Information provided |
• • • • • • •

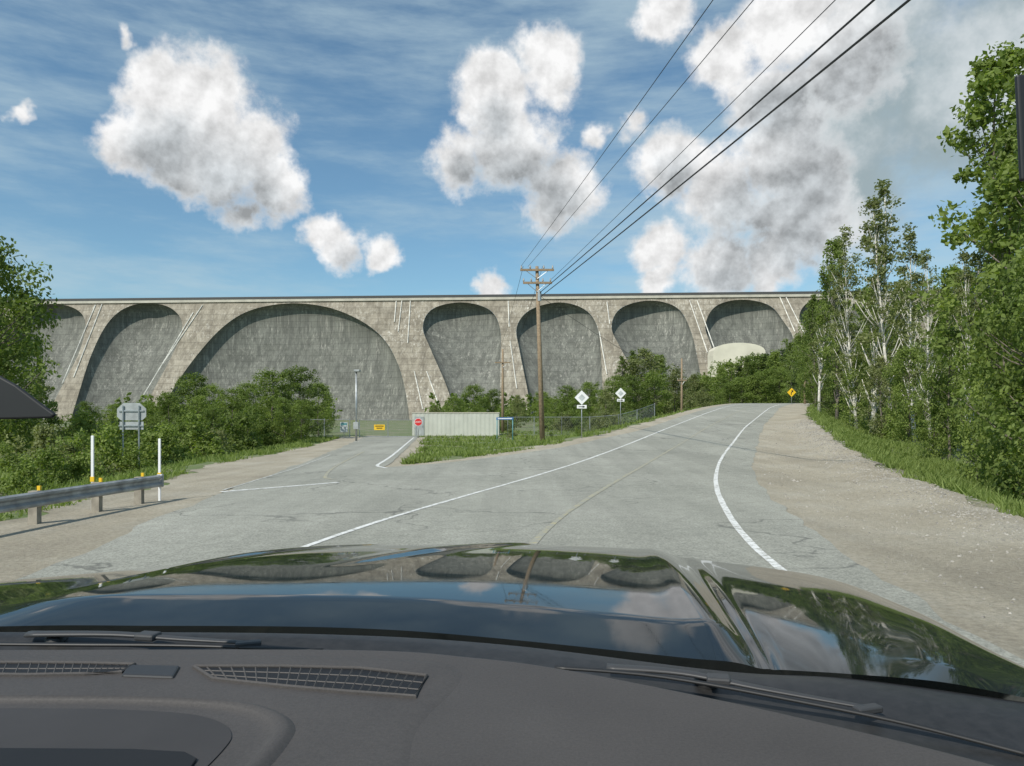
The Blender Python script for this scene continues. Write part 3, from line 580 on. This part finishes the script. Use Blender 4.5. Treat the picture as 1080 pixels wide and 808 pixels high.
for j in range(nr+1):
    t=j/nr
    for i in range(nc):
        s=i/KS; p=RWd[i]*(1-t)+FW[i]*t
        cr=.020*math.sin(math.pi*t)
        step=.024*sg((6.16-s)*24)*sg((s-3.4+(1-t)*.8)*4)
        ridge=.005*gs(s,6.0,.08)+.004*gs(s,6.36,.07)+.005*gs(s,9.2,.35)
        q=max(0,(t-.35)/.65)
        ctr=.010*gs(s,5.05-(1-t)*1.1,.10)*min(1,q*2.5)+.009*gs(s,4.02-(1-t)*1.5,.12)*min(1,q*2.5)
        sh=(step+ridge+ctr)*(1-.35*t**6)*min(1,t*7+.25)
        fall=-.012*max(0,(t-.95)/.05)**2
        vs.append((p[0],p[1],p[2]+cr+sh+fall-.013))
for k,(o1,dz) in enumerate([(.03,-.02),(.06,-.07),(.07,-.25),(.07,-.5)]):
    for i in range(nc):
        p=FW[i]; a=FW[max(i-1,0)]; b=FW[min(i+1,nc-1)]; d=np.array([-(b-a)[1],(b-a)[0]]); d=d/np.linalg.norm(d)
        vs.append((p[0]+d[0]*o1,p[1]+d[1]*o1,p[2]+dz-.025))
fs=[(j*nc+i,j*nc+i+1,(j+1)*nc+i+1,(j+1)*nc+i) for j in range(nr+4) for i in range(nc-1)]
mk("hood",vs,fs,PAINT,parent=truck,smooth=True)
# cowl
CB=catmull([W3(-400,668,1.06),W3(0,668,1.09),W3(320,670,1.12),W3(520,680,1.12),W3(765,708,1.05),W3(900,716,1.0),W3(1090,742,.92)],8)
CA=catmull([W3(-400,692,.99),W3(0,692,1.0),W3(320,692,1.0),W3(560,712,.93),W3(760,752,.86),W3(900,785,.80),W3(1090,830,.72)],8)
n=len(CB); rows=[]
ex=[(q[0],q[1]+.05,q[2]-.03) for q in CB]
for j in range(9):
    t=j/8
    for i in range(n):
        p=CA[i]*(1-t)+CB[i]*t; rows.append((p[0],p[1],p[2]-.008*math.sin(math.pi*t*2)))
rows+=ex
mk("cowl",rows,[(j*n+i,j*n+i+1,(j+1)*n+i+1,(j+1)*n+i) for j in range(9) for i in range(n-1)],COWL,parent=truck,smooth=True)
def wiper(bl,arm,pv):
    e=empty("wiper",(0,0,0)); e.parent=truck
    B=[Vector(W3(*p)) for p in catmull(bl,6)]
    g=G(); g.tube(B,.0045,6,.6); g.ob("wiper_blade",WIP,parent=e,smooth=True)
    A=[Vector(W3(*p))+Vector((0,0,.003)) for p in catmull(arm,6)]
    g=G(); g.tube(A,[.010-.005*i/(len(A)-1) for i in range(len(A))],8,.4); g.ob("wiper_arm",WIPG,parent=e,smooth=True)
    c=A[-1]; g=G(); g.box(c-Vector((0,0,.002)),(.034,.014,.008),.3); bevel(g.ob("blade_clip",WIPG,parent=e),.002)
    k=len(A)//2; g=G(); g.box(A[k],(.03,.022,.010),-.2); bevel(g.ob("arm_joint",WIPG,parent=e),.003)
    g=G(); p=Vector(W3(*pv)); g.tube([p-Vector((0,0,.02)),p+Vector((0,0,.004)),p+Vector((0,0,.008))],[.016,.015,.009],14); g.ob("pivot_cap",WIP,parent=e,smooth=True)
wiper([(-60,679,1.02),(80,680,1.02),(200,681,1.02),(340,686,1.0)],[(30,671,1.05),(120,671,1.04),(190,676,1.03),(262,680,1.02)],(60,674,1.06))
wiper([(585,704,.95),(700,714,.93),(850,741,.88),(960,764,.84),(1090,797,.79)],[(640,706,.98),(720,712,.96),(800,728,.92),(915,749,.87)],(745,716,.97))
# dashboard
ZD=1.40
def D2(u,v,z=ZD): y=(EYE-z)*F/(v-440); return ((u-540)*y/F,y)
dash=empty("dashboard",(0,0,0)); dash.parent=truck; dash["label"]="dark brown-grey moulded plastic dashboard"
be=[tuple(p) for p in catmull([D2(-200,684),D2(0,683),D2(370,683),D2(500,691),D2(600,704),D2(760,735),D2(900,766),D2(1000,790),D2(1100,816),D2(1250,850)],8)]
g=G(); g.prism(be+[(.75,.25),(-1.2,.25),(-1.2,.9)],'z',ZD,ZD-.06); bevel(g.ob("dash_top",DASH,parent=dash),.012,4)
padl=catmull([D2(-300,691),D2(0,691),D2(300,691),D2(455,697),D2(487,706),D2(490,717),D2(476,735),D2(458,752),D2(442,775),D2(436,812),D2(432,900)],8)
ctrp=np.array([-.6,.62]); v=[];n=len(padl)
for sc,zz in ((1.0,ZD-.001),(.985,ZD+.0009),(.965,ZD+.0017),(.93,ZD+.002)):
    for p in padl: q=ctrp+(np.array(p)-ctrp)*sc; v.append((q[0],q[1],zz))
f=[(k*n+i,k*n+i+1,(k+1)*n+i+1,(k+1)*n+i) for k in range(3) for i in range(n-1)]+[tuple(range(3*n,4*n))]
mk("dash_pad",v,f,DASH,parent=dash,smooth=True)
ZP=ZD+.002
def vent(top_,bot,nc_,nr_=3):
    T=[np.array(D2(u,v,ZP)) for u,v in top_]; B=[np.array(D2(u,v,ZP)) for u,v in bot]
    ring=T+B[::-1]; g=G(); g.prism([tuple(p) for p in ring],'z',ZP-.004,ZP+.001); e=g.ob("air_vent",DARK,parent=dash)
    g=G(); R=[Vector((p[0],p[1],ZP+.001)) for p in ring]; R.append(R[0]); g.tube(R,.0026,6)
    def at(L,t): 
        k=t*(len(L)-1); i=min(int(k),len(L)-2); return L[i]+(L[i+1]-L[i])*(k-i)
    for i in range(1,nc_):
        t=i/nc_; a=at(T,t); b=at(B,max(0,t-.02)); g.tube([(a[0],a[1],ZP+.0008),(b[0],b[1],ZP+.0008)],.0013,4)
    for r_ in range(1,nr_):
        w_=r_/nr_; g.tube([(*(at(T,i/12)*(1-w_)+at(B,i/12)*w_),ZP+.0008) for i in range(13)],.0011,4)
    g.ob("vent_grille",DASH,parent=e)
vent([(205,704),(300,704),(380,706),(450,714)],[(225,717),(300,725),(370,731),(438,736)],22)
vent([(-60,700),(30,700),(90,700.5),(142,702)],[(-60,712),(30,713),(90,712),(128,710)],20,2)
g=G(); a=[D2(135,703,ZP),D2(190,704,ZP),D2(183,716,ZP),D2(128,714,ZP)]; g.prism(a,'z',ZP-.002,ZP+.003); bevel(g.ob("sensor_cover",simple("sensor_grey",(.03,.03,.032),.5),parent=dash),.003)
rimp=[D2(-150,738,ZP),D2(0,738,ZP),D2(150,739,ZP),D2(245,744,ZP),D2(288,754,ZP),D2(303,768,ZP),D2(296,785,ZP),D2(270,815,ZP),D2(215,860,ZP)]
rim=catmull(rimp,8); cc_=np.array([-.62,.55]); v=[]; n=len(rim)
for sc,zz in ((1.02,ZP-.001),(1.005,ZP+.004),(.99,ZP+.0055),(.972,ZP+.003),(.96,ZP+.0005),(.93,ZP+.0005),(.88,ZP+.0005)):
    for p in rim: q=cc_+(np.array(p)-cc_)*sc; v.append((q[0],q[1],zz))
mk("binnacle_rim",v,[(k*n+i,k*n+i+1,(k+1)*n+i+1,(k+1)*n+i) for k in range(6) for i in range(n-1)],DASH,parent=dash,smooth=True)
q=[cc_+(np.array(p)-cc_)*.885 for p in rim]
mk("instrument_cover",[(p[0],p[1],ZP+.0015) for p in q],[tuple(range(n))],DASH2,parent=dash)
inn=[D2(-120,794,ZP),D2(0,793,ZP),D2(140,794,ZP),D2(195,797,ZP),D2(208,804,ZP),D2(195,822,ZP),D2(150,860,ZP),(-.7,.45)]
g=G(); g.prism(inn,'z',ZP+.0018,ZP+.004); bevel(g.ob("instrument_screen",DARK,parent=dash),.002,2)
def X2(u,v,y): return ((u-540)*y/F,EYE+(440-v)*y/F)
g=G(); g.prism([X2(-80,376,.75),X2(-20,386,.75),X2(16,406,.75),X2(44,427,.75),X2(58,437,.75),X2(54,441,.75),X2(-80,444,.75)],'y',.75,.755); bevel(g.ob("side_mirror",BLK,parent=truck),.002,3)
g=G(); g.prism([X2(1073,78,.62),X2(1150,78,.62),X2(1160,192,.62),X2(1078,190,.62)],'y',.62,.625); bevel(g.ob("pillar_trim",BLK,parent=truck),.002,3)
# ------------------------------------------------------------------ sun / sky
S=Vector((-.46,-.60,.76)).normalized()
sl=bpy.data.lights.new("sun",'SUN'); sl.energy=4.2; sl.angle=math.radians(.5); sl.color=(1,.95,.86); so=bpy.data.objects.new("sun",sl); COL.objects.link(so); so.rotation_euler=S.to_track_quat('Z','Y').to_euler()
w=bpy.data.worlds.new("World"); scene.world=w; w.use_nodes=True; T=w.node_tree; N=T.nodes; Lk=T.links.new
bg=N["Background"]; bg.inputs[1].default_value=1.0
sky=N.new("ShaderNodeTexSky"); sky.sky_type='NISHITA'; sky.sun_disc=False; sky.sun_elevation=math.asin(S.z); sky.sun_rotation=math.atan2(S.x,S.y); sky.air_density=1.0; sky.dust_density=.6; sky.ozone_density=1.5
def wm(op,a,b=0.0,c=0.0):
    x=N.new("ShaderNodeMath"); x.operation=op
    for k,v in enumerate((a,b,c)):
        if isinstance(v,(int,float)): x.inputs[k].default_value=v
        else: Lk(v,x.inputs[k])
    return x.outputs[0]
def wv(op,a,b,c=None):
    x=N.new("ShaderNodeVectorMath"); x.operation=op
    for k,v in enumerate((a,b,c)):
        if v is None: continue
        if isinstance(v,tuple): x.inputs[k].default_value=v
        else: Lk(v,x.inputs[k])
    return x.outputs["Value"] if op in('DISTANCE','DOT_PRODUCT') else x.outputs[0]
def wn(vec,sc,det,ro,out="Fac"):
    x=N.new("ShaderNodeTexNoise"); x.inputs["Scale"].default_value=sc; x.inputs["Detail"].default_value=det; x.inputs["Roughness"].default_value=ro; Lk(vec,x.inputs["Vector"]); return x.outputs[out]
def wr(v,a,b,c=0.0,d=1.0):
    x=N.new("ShaderNodeMapRange"); x.interpolation_type='SMOOTHSTEP'
    for k,q in enumerate((v,a,b,c,d)):
        if isinstance(q,(int,float)): x.inputs[k].default_value=q
        else: Lk(q,x.inputs[k])
    return x.outputs[0]
def wmix(f,a,b):
    x=N.new("ShaderNodeMix"); x.data_type='RGBA'
    for k,v in ((0,f),(6,a),(7,b)):
        if isinstance(v,(int,float)): x.inputs[k].default_value=v
        elif isinstance(v,tuple): x.inputs[k].default_value=(*v,1)
        else: Lk(v,x.inputs[k])
    return x.outputs[2]
D=N.new("ShaderNodeTexCoord").outputs["Generated"]
n1=wn(D,8,5,.62,"Color")
Dd=wv('MULTIPLY_ADD',wv('SUBTRACT',n1,(.5,.5,.5)),(.10,.10,.10),D)
Lsun=Vector((-.35,-.1,.93))
def field(lobes,DD,sm_=.12,sc=1.0):
    f=None
    for (u,v,r) in lobes:
        a=Vector(((u-540)/F,1,(440-v)/F)); n=a.length; c=a/n; rr=sc*r/F/n**1.4
        h=min(1.0,.45+r/90); q=wm('MULTIPLY_ADD',wv('DISTANCE',DD,tuple(c)),-h/rr,h)
        f=q if f is None else wm('SMOOTH_MAX',f,q,sm_)
    return f
white=[(176,100,54),(214,112,64),(150,150,42),(255,160,66),(295,190,44),(262,212,34),(200,165,44),
 (575,70,50),(522,100,52),(545,155,62),(485,172,48),(590,196,48),(575,222,32),
 (350,240,28),(368,262,30),(408,272,22),
 (702,20,42),(768,48,50),(835,20,72),(805,95,56),(900,60,80),
 (716,170,46),(762,205,62),(830,170,74),(850,235,66),(700,264,44),(755,274,46),(820,272,46),
 (672,132,24),(632,142,20),(20,120,15),(125,48,16),(515,300,22),(808,296,26),(700,302,28)]
# grey undersides hang in the lower part of each cloud
under=[(245,192,70),(185,158,50),(285,208,44),(550,190,60),(500,182,42),(585,214,40),(525,130,34),(375,272,26),
 (790,235,66),(850,215,80),(900,130,110),(960,60,110),(820,120,60),(715,190,36),(765,290,44),(1040,70,110),(850,262,56)]
haze=[(930,40,120),(1060,60,130),(890,130,110),(880,205,85),(1000,110,90)]
f=field(white,Dd); gu=field(under,Dd,.45,1.15); hz_=field(haze,Dd,.4)
fb=wn(D,14,8,.66); fbl=wn(D,15,5,.6); fbs=wn(wv('ADD',D,tuple(Lsun*.016)),15,5,.6)
nz=wm('MULTIPLY',wm('SUBTRACT',fb,.5),1.25)
den=wm('ADD',f,nz)
alpha=wr(den,.0,.46)
rel=wm('SUBTRACT',fbl,fbs)                      # small billows lit from the sun side
und=wr(gu,.05,.85)
thick=wr(den,.05,.50)
shade=wm('MULTIPLY',und,thick)
br=wm('MULTIPLY_ADD',shade,-.40,.86)
br=wm('MULTIPLY_ADD',wm('MULTIPLY',rel,wm('MULTIPLY_ADD',thick,.7,.3)),1.25,br)
br=wm('MINIMUM',wm('MAXIMUM',br,.34),.97)
tint=wmix(shade,(1,1,1),(.93,.99,1.03))
xs=N.new("ShaderNodeVectorMath"); xs.operation='SCALE'; Lk(tint,xs.inputs[0]); Lk(br,xs.inputs[3]); ccol=xs.outputs[0]
skys=wv('MULTIPLY',sky.outputs[0],(.090,.118,.120))
mp_=N.new("ShaderNodeMapping"); mp_.inputs["Scale"].default_value=(1.0,1.0,5.0); mp_.inputs["Rotation"].default_value=(0,.20,0); Lk(D,mp_.inputs[0])
ci=wr(wn(mp_.outputs[0],2.8,7,.62),.37,.70,0.03,.66)
base=wmix(ci,skys,(.48,.62,.69))
ha=wr(wm('MULTIPLY_ADD',wm('SUBTRACT',fb,.5),.8,hz_),-.05,.62,0.0,.95)
hcol=wmix(wr(wn(D,6,6,.62),.38,.62),(.34,.42,.45),(.66,.71,.73))
base=wmix(ha,base,hcol)
fin=wmix(alpha,base,ccol); Lk(fin,bg.inputs[0])
# ------------------------------------------------------------------ camera
cam=bpy.data.cameras.new("camera"); co=bpy.data.objects.new("camera",cam); COL.objects.link(co); co.location=(0,0,EYE); co.rotation_euler=(math.pi/2,0,0)
cam.sensor_width=36; cam.lens=26.0; cam.shift_y=36/1080; cam.clip_start=.05; cam.clip_end=8000; scene.camera=co
scene.view_settings.view_transform='Standard'; scene.view_settings.look='None'; scene.view_settings.exposure=0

• • • • • • •

Given instruction | Copy out each line of the material that holds the word "part".

Written solution |
The Blender Python script for this scene continues. Write part 3, from line 580 on. This part finishes the script. Use Blender 4.5. Treat the picture as 1080 pixels wide and 808 pixels high.
# grey undersides hang in the lower part of each cloud